After I was done, I asked if there were any questions. Crickets! Silence! Blank stares! Wow, nothing. I asked my leadership team after the meeting what had happened and they told me that it was the first time anyone at my level asked for their input in a big open meeting. Oh! Well, to make a long story short, over time I started getting a lot of feedback in these meetings, we improved our organization’s reputation, we realized our BHAG of becoming a Talent Factory, and created a strong Leadership Brand attracting some amazing talent. It was accomplished with an amazing HR team, district leadership team, and Board of Trustees!
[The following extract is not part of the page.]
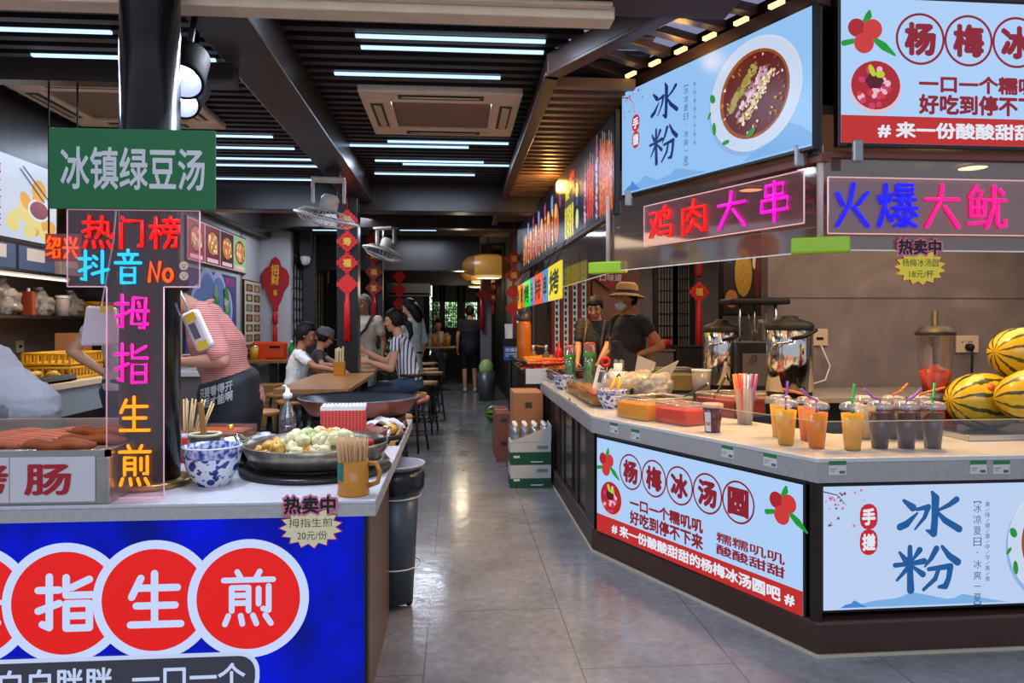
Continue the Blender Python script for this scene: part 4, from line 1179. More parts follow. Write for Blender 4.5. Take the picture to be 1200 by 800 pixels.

There were a lot of learnings along the way and that’s why I am writing. I believe what we did in my district can be done in all districts. It took courage, grit, persistence, and a lot of great people. I know you also have great people but does your organization collectively have the courage, grit, and persistence to set a BHAG and then realize it?

I would like to start a Superintendent’s master mind group to discuss some of these articles written by Harvard Business Review and see how these would apply to our districts across the country. I don’t have the process or system to do it – I just need a few interested superintendents to start meeting with me virtually every month to discuss. I don’t know if this is something that is needed, but I am one that would like to change the perceptions about our public schools! Will you join me in creating a BHAG for our schools?


Fear is inevitable, but Courage is a choice.

We always have a choice, what will yours be today?